Half a dozen salad plates are on the lunch menu but the best deal is the soup and half sandwich, the sandwiches ranging from turkey, prosciutto, pastrami, tuna salad, steak and cheese, and mozzarella. What lifts them out of mundane are the roasted red peppers, or baby greens, or fresh basil, or Dijon mustard, or other tasty ingredients.
A look into the pastry case is dangerous. Suzan, who earned a B.A. degree in Art at Cairo University, creates edible beauty in the oven. She makes all the muffins, and, oh yes, three kinds of crumb cake, from scratch. The apple version I tried was covered with a warm layer of light-as-a-cloud whipped cream. The raspberry and blueberry cakes will have to wait till next time.
The bread here is magnifique and requires its own paragraph. Shipped from Au Pain Doré, an exclusive artisanal bakery in Montreal, the dough arrives frozen. The scrumptious bread loafs and baguettes and even the croissants are baked on the premises using doughs from Au Pain Doré.
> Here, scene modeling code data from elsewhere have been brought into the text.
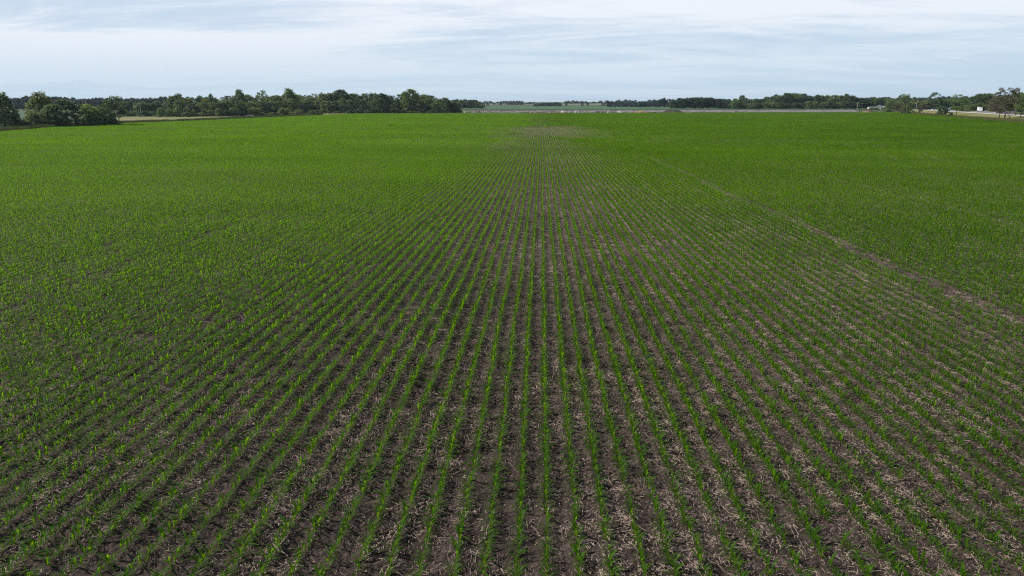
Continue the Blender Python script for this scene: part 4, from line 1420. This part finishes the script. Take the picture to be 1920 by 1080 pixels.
# farm buildings at the right
def building(px, D, L, W, H, roofh, wall, roof, label, rz=0, name='farm_building', cat='building', nwin=4, porch=False):
    o = thing(name, label, cat, at(px, D) - Vector((0, 0, .2)), rz)
    mb = MB(); mb.prism([(-W / 2, 0), (W / 2, 0), (W / 2, H), (0, H + roofh), (-W / 2, H)], -L / 2, L / 2)
    me_o = mb.build('wall', wall, o); me_o.rotation_euler = (0, 0, math.pi / 2)
    mb = MB(); e = .5; k_ = roofh / (W / 2)
    mb.prism([(-W / 2 - e, H - e * k_ + .03), (0, H + roofh + .03), (W / 2 + e, H - e * k_ + .03), (W / 2 + e, H - e * k_ + .2), (0, H + roofh + .22), (-W / 2 - e, H - e * k_ + .2)], -L / 2 - e, L / 2 + e)
    rf = mb.build('roof', roof, o); rf.rotation_euler = (0, 0, math.pi / 2)
    for i in range(nwin):
        x_ = -L / 2 + L * (i + .5) / nwin
        if i == nwin // 2:
            mb = MB(); mb.box(x_ - .55, x_ + .55, -W / 2 - .05, -W / 2 - .005, .2, 2.3); mb.build('door', M['roofgrey'], o)
        else:
            mb = MB(); mb.box(x_ - .8, x_ + .8, -W / 2 - .06, -W / 2 - .005, 1.1, 2.3); wn = mb.build('window', M['white'], o)
            mb = MB(); mb.box(x_ - .68, x_ + .68, -W / 2 - .075, -W / 2 - .063, 1.2, 2.2); mb.build('pane', M['glass'], wn)
    return o


building(1639, 1150, 17, 9, 2.6, 1.7, M['cream'], M['roofgrey'], 'long low cream farm building with a grey roof, leftmost of the three', YAW - .05, nwin=6)
building(1650.5, 1165, 8, 7, 4.6, 2.1, M['white'], M['roofgrey'], 'farmhouse whose white gable rises behind the long low building', YAW + 1.45, 'farmhouse', 'house', nwin=3)
building(1662, 1150, 10, 9, 3.2, 2.6, M['cream'], M['roofblue'], 'farm building with a blue-grey roof at the right of the white gable', YAW + .2, nwin=3)
building(1656, 1140, 9, 6, 2.3, 1.2, M['cream'], M['roofgrey'], 'small cream outbuilding in front of the white-gabled farmhouse', YAW, 'outbuilding', 'shed', nwin=3)
building(933, 2820, 16, 9, 4.5, 3.0, M['white'], M['roofgrey'], 'tiny white farm building at the left side of the ridge grove', YAW, nwin=3)
building(946, 2800, 14, 9, 4.0, 2.5, M['white'], M['roofgrey'], 'tiny white farm building below the middle of the ridge grove', YAW + .2, nwin=3)

# far fields: paler and darker bands between the hedges
sheet('far_field', [dxy(900, 1060), dxy(1690, 1075), dxy(1600, 1165), dxy(1200, 1850), dxy(1010, 2150), dxy(870, 1950), dxy(870, 1100)], 40, .4,
      noisy("far_crop", (.040, .105, .040), (.055, .12, .045), .004, 1))
sheet('far_field', [dxy(860, 2560), dxy(1200, 2560), dxy(1180, 3100), dxy(880, 3100)], 60, .8, noisy("far_stubble", (.15, .18, .115), (.11, .15, .09), .002, 1))
sheet('far_field', [dxy(0, 560), dxy(120, 560), dxy(110, 900), dxy(-20, 900)], 20, .3, noisy("far_left_crop", (.045, .10, .05), (.06, .12, .05), .004, 1))

# ------------------------------------------------------------------ air
hz = bpy.data.materials.new("haze_air"); hz.use_nodes = True
nt = hz.node_tree; nt.nodes.clear()
oo = nt.nodes.new('ShaderNodeOutputMaterial'); pvn = nt.nodes.new('ShaderNodeVolumePrincipled')
pvn.inputs['Color'].default_value = (.62, .76, .95, 1)
pvn.inputs['Density'].default_value = .000045
pvn.inputs['Anisotropy'].default_value = .3
nt.links.new(pvn.outputs[0], oo.inputs['Volume'])
bm = bmesh.new()
bmesh.ops.create_cube(bm, size=1)
zlo, zhi = -6, 60
for v_ in bm.verts:
    v_.co = Vector((v_.co.x * 14600, 4400 + v_.co.y * 9800, (zlo + zhi) / 2 + v_.co.z * (zhi - zlo)))
me = bpy.data.meshes.new("haze"); bm.to_mesh(me); bm.free(); me.materials.append(hz)
tag(link("haze", me), kind='stuff')
print("trees", sum(1 for o_ in bpy.data.objects if o_.get('category') == 'tree'), "objects", len(bpy.data.objects))
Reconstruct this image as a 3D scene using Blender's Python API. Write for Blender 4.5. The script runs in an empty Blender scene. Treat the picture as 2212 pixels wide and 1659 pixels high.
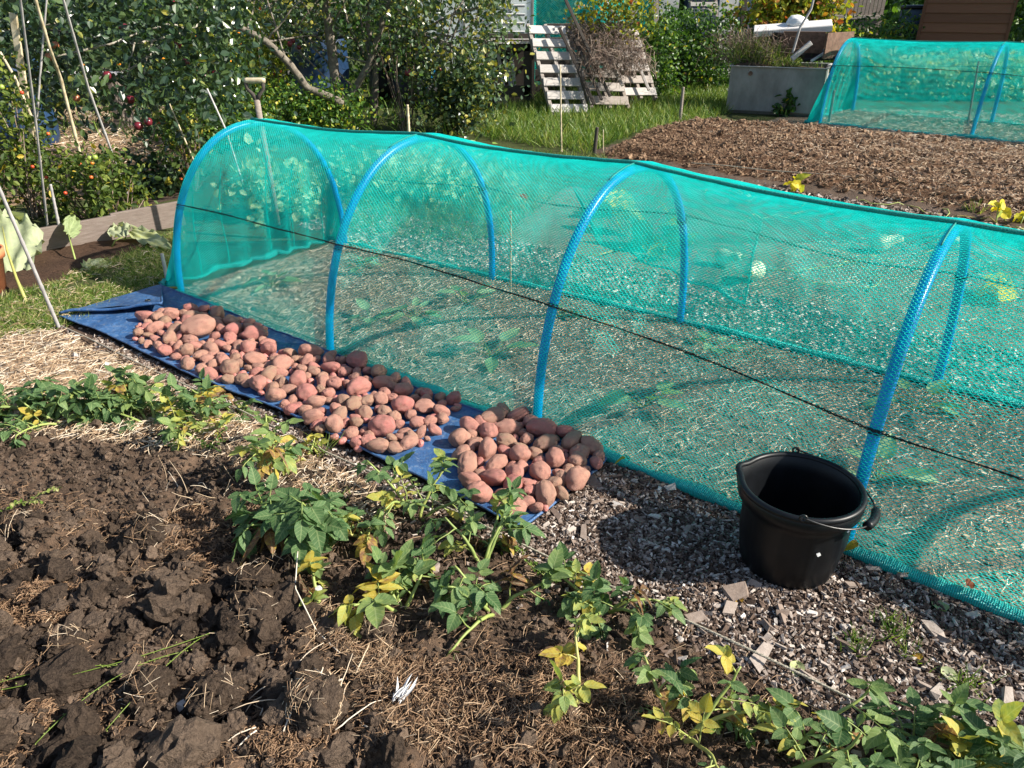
import bpy, bmesh, math
import numpy as np
from mathutils import Vector, Matrix, noise as mn

# ------------------------------------------------------------------ camera, light, exposure
scn = bpy.context.scene
CAMH, PITCH, FPX = 1.5, math.radians(27.3), 1620.0      # FPX: focal length for a picture 2212 wide
cam = bpy.data.objects.new('camera', bpy.data.cameras.new('camera'))
scn.collection.objects.link(cam); scn.camera = cam
cam.location = (0, 0, CAMH); cam.rotation_euler = (math.pi/2 - PITCH, 0, 0)
cam.data.sensor_width = 36; cam.data.lens = FPX/2212*36
cam.data.clip_start = .05; cam.data.clip_end = 600
SAZ, SEL = math.radians(102), math.radians(35)
w = bpy.data.worlds.new("World"); scn.world = w; w.use_nodes = True
sky = w.node_tree.nodes.new('ShaderNodeTexSky'); sky.sky_type = 'NISHITA'; sky.sun_disc = False
sky.sun_elevation = SEL; sky.sun_rotation = SAZ
bg = w.node_tree.nodes['Background']; bg.inputs[1].default_value = .085
w.node_tree.links.new(sky.outputs[0], bg.inputs[0])
sl = bpy.data.lights.new('sun', 'SUN'); sl.energy = 5.0; sl.angle = math.radians(.5); sl.color = (1, .93, .82)
so = bpy.data.objects.new('sun', sl); scn.collection.objects.link(so)
sd = Vector((math.sin(SAZ)*math.cos(SEL), math.cos(SAZ)*math.cos(SEL), math.sin(SEL)))
so.rotation_euler = sd.to_track_quat('Z', 'Y').to_euler(); so.location = sd*20
scn.view_settings.view_transform = 'Standard'; scn.view_settings.look = 'None'
scn.view_settings.gamma = 1; scn.view_settings.exposure = 1.0
scn.cycles.transparent_max_bounces = 12
scn.cycles.max_bounces = 6

rng = np.random.default_rng(11)
A = np.array
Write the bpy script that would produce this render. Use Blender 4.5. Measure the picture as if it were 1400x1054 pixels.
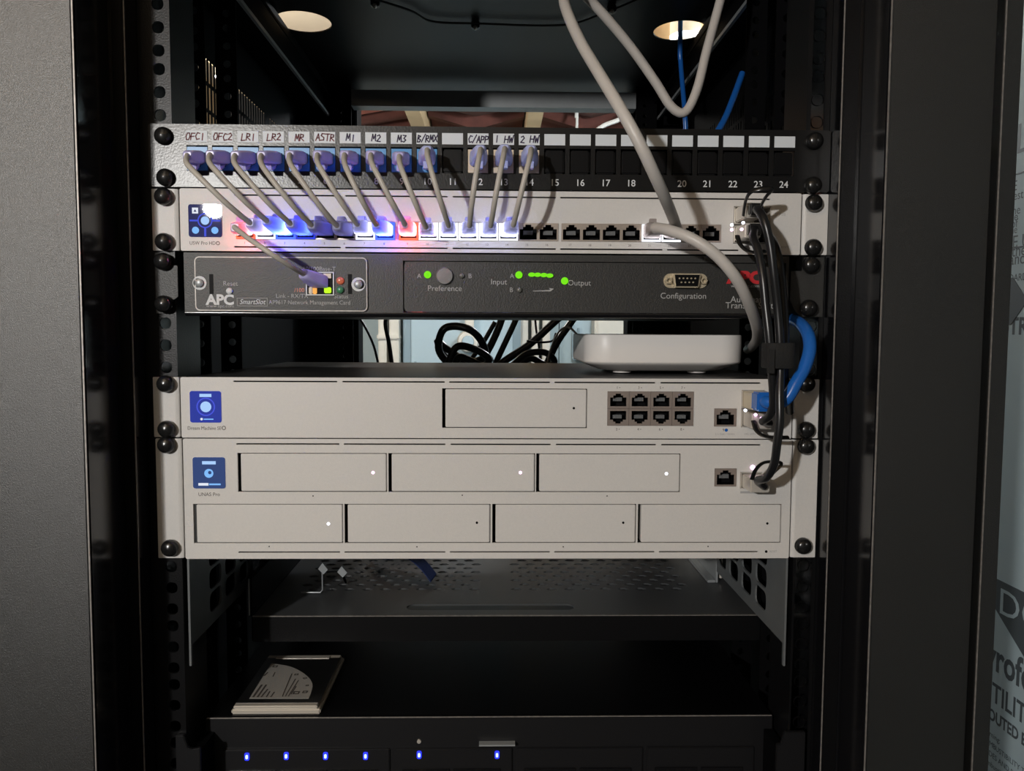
import bpy, bmesh, math, random
from mathutils import Vector, Matrix
random.seed(7)
for o in list(bpy.data.objects): bpy.data.objects.remove(o)
scene = bpy.context.scene
COL = scene.collection
mm = 0.001
U = 0.04445

# ------------------------------------------------------------------ camera
FPX = 1090.0
CAM = Vector((0.0034, -0.5785, 0.1669))
YAW, PITCH, ROLL = 0.02083, -0.06807, 0.00481
_f = Vector((math.sin(YAW)*math.cos(PITCH), math.cos(YAW)*math.cos(PITCH), math.sin(PITCH)))
_r0 = Vector((math.cos(YAW), -math.sin(YAW), 0)); _u0 = _r0.cross(_f)
_r = math.cos(ROLL)*_r0 + math.sin(ROLL)*_u0
_u = -math.sin(ROLL)*_r0 + math.cos(ROLL)*_u0
cam_d = bpy.data.cameras.new('camera'); cam = bpy.data.objects.new('camera', cam_d); COL.objects.link(cam)
cam_d.sensor_fit = 'HORIZONTAL'; cam_d.sensor_width = 36.0; cam_d.lens = 36.0*FPX/1400.0
cam_d.clip_start = 0.01; cam_d.clip_end = 50
M4 = Matrix(((_r.x, _u.x, -_f.x, CAM.x), (_r.y, _u.y, -_f.y, CAM.y), (_r.z, _u.z, -_f.z, CAM.z), (0, 0, 0, 1)))
cam.matrix_world = M4
scene.camera = cam

def ray(px, py):
    return _f + _r*((px-700)/FPX) + _u*((527-py)/FPX)
def at(px, py, Y):                      # measured point of the photo on the vertical plane y = Y
    d = ray(px, py); t = (Y-CAM.y)/d.y
    return CAM + d*t
def atz(px, py, Z):
    d = ray(px, py); t = (Z-CAM.z)/d.z
    return CAM + d*t
def atx(px, py, X):
    d = ray(px, py); t = (X-CAM.x)/d.x
    return CAM + d*t

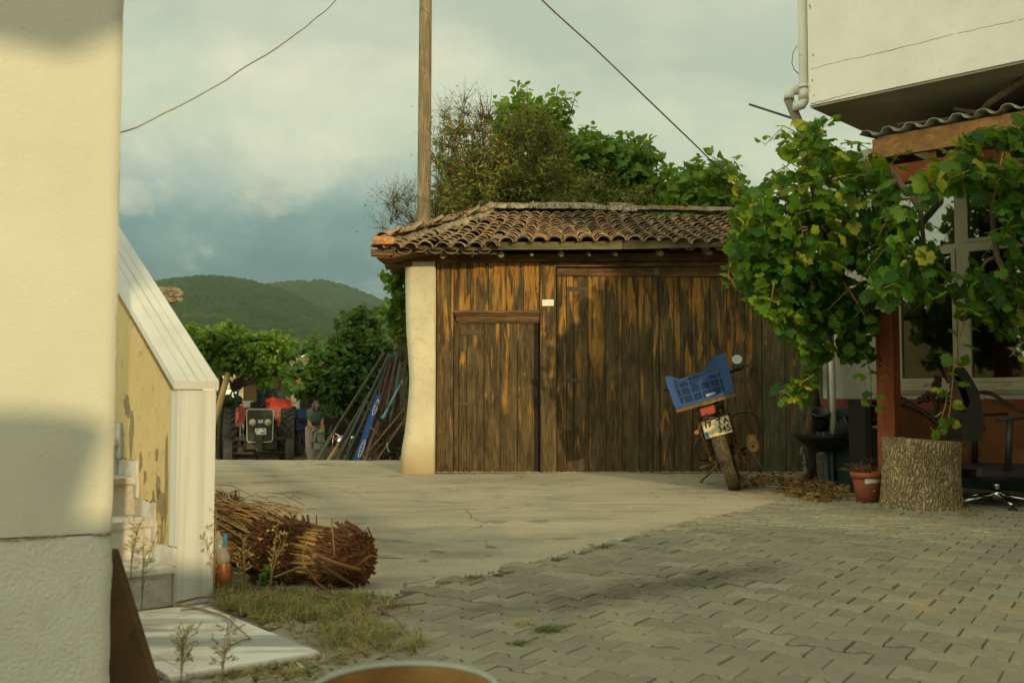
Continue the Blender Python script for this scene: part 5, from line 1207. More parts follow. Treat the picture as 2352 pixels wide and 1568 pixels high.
# clutter low under the sofa
for k, (x, y, ra, h_) in enumerate(((2268, 1122, .06, .10), (2305, 1126, .05, .08), (2340, 1120, .05, .09))):
    q = G(x, y); m = MB(); m.lathe([(0, 0), (ra*.7, 0), (ra, h_), (ra*1.12, h_), (ra*1.12, h_*1.2), (ra*.9, h_*1.2), (ra*.6, .02)], q, 18)
    tag(m.build('clay_pot', M_terra, org=q), ['orange clay pot in the dark just right of the tree stump', 'middle orange clay pot in the dark under the sofa', 'orange clay pot in the dark behind the office chair column'][k], 'pot')
# office chair
oc = P(2290, 1160, 7.45); oc.z = 0; chair = thing('office_chair', 'black office chair with chrome star base turned sideways beyond the stump', 'office chair', oc)
M_pad = basic('black leather', (.020, .016, .013), c2=(.012, .010, .008), scale=6, rough=.42, bs=.2, bscale=50)
M_chr = basic('chrome', (.75, .76, .72), c2=(.6, .6, .56), rough=.12, metal=1.0, bs=.02)
m = MB(); zs0 = P(2300, 1098, 7.45).z; zs1 = P(2300, 1066, 7.45).z; m.box(oc.x-.245, oc.y-.24, zs0, oc.x+.27, oc.y+.24, zs1, .5, None, .03); m.build('seat', M_pad, chair)
m = MB(); vs = []
pr = [(2238, 1010, 2192), (2240, 960, 2192), (2236, 925, 2193), (2228, 895, 2190), (2214, 870, 2185), (2205, 855, 2180), (2196, 845, 2173)]
for x1, y, x0 in pr:
    a = P(x0, y, 7.45); b_ = P(x1, y, 7.45)
    if y < 935: a = P(x1-26, y, 7.45)
    for (q, yy) in ((a, -.13), (b_, -.13), (b_, .13), (a, .13)): vs.append(Vector((q.x, oc.y+yy, q.z)))
m.add(vs, [(j*4+k, j*4+(k+1) % 4, (j+1)*4+(k+1) % 4, (j+1)*4+k) for j in range(len(pr)-1) for k in range(4)]+[(3, 2, 1, 0), tuple((len(pr)-1)*4+k for k in range(4))], .5); m.build('backrest', M_pad, chair)
m = MB(); a = P(2172, 843, 7.4); b_ = P(2208, 935, 7.4); m.hexa([P(2196, 938, 7.22), P(2214, 925, 7.22), P(2214, 925, 7.52), P(2196, 938, 7.52), P(2168, 846, 7.22), P(2184, 842, 7.22), P(2184, 842, 7.52), P(2168, 846, 7.52)], .5); m.build('headrest', basic('brown leather', (.065, .030, .017), rough=.5), chair)
for yy in (-.27, .27):
    m = MB(); az = P(2300, 962, 7.45).z+(.012 if yy > 0 else 0); x0 = oc.x-.11; m.tube([Vector((x0, oc.y+yy, az)), Vector((x0+.15, oc.y+yy, az+.012)), Vector((x0+.34, oc.y+yy, az+.022))], .018, 8, flat=.6)
    m.tube([Vector((x0+.09, oc.y+yy, az)), Vector((x0+.07, oc.y+yy*.95, zs1-.02))], .024, 8); m.build('armrest', M_pad, chair)
m = MB(); m.tube([oc+Vector((0, 0, zs0)), oc+Vector((0, 0, zs0-.06)), oc+Vector((0, 0, .12))], [.03, .024, .024], 12); m.lathe([(.02, .09), (.045, .09), (.045, .15), (.03, .16)], oc, 14); m.build('gas_column', M_chr, chair)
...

The Spot Café has an owner/operator pedigree. The Hanna’s bought the restaurant three years ago from the original owner, who had done a splendid job of designing the interior, choosing the furnishings, the art work hanging on the walls, the terrific paint scheme, and finding Au Pain Doré. The closely clustered ten-table, twenty seat café has the feel of the Left Bank.
And the feel of an American Dream that spanned three continents. Teenager Marco headed across the Mediterranean from Egypt to Zurich in 1974 and found work as a dishwasher. His culinary fate may have been sealed when the owner one day asked if he wanted to work in the kitchen. He hasn’t been far from a kitchen ever since.
“There aren’t many things in life you can add to,” Marco says. “ l like to break recipes and with food, you can add something and see the results right away. If you write a book, you have to wait to see how many are sold. With food, you can make your own recipe and see right away on the face of your customer whether you succeeded or not.”
Marco leveraged his 1977 degree in Business Administration from Cairo University to open his first restaurant, a pizzeria in Rome in 1982. In 1990 (“right after the world cup,” he recalled), Marco returned to Egypt to be the camp superintendent for a construction company building a tunnel under the Suez Canal. From 1991 to 1997, he was in charge of the food operation feeding about 60 of the firm's ex-patriots. Imagine the creativity he needed to satisfy the palates of men and women from at least seven countries.
Married in Egypt in 1992, Marco and Suzan gathered their two children and emigrated to America on December 12, 1998.
These days, when Marco isn’t working nights as a cook at Boston College, he’s listening to classical music in the tiny kitchen and making sure he connects with the customers. The good comfort food makes a difference but so does the attention of the two owners, living the American Dream by satisfying the appetites the diners who find their way to this cozy little place on Main Street, USA.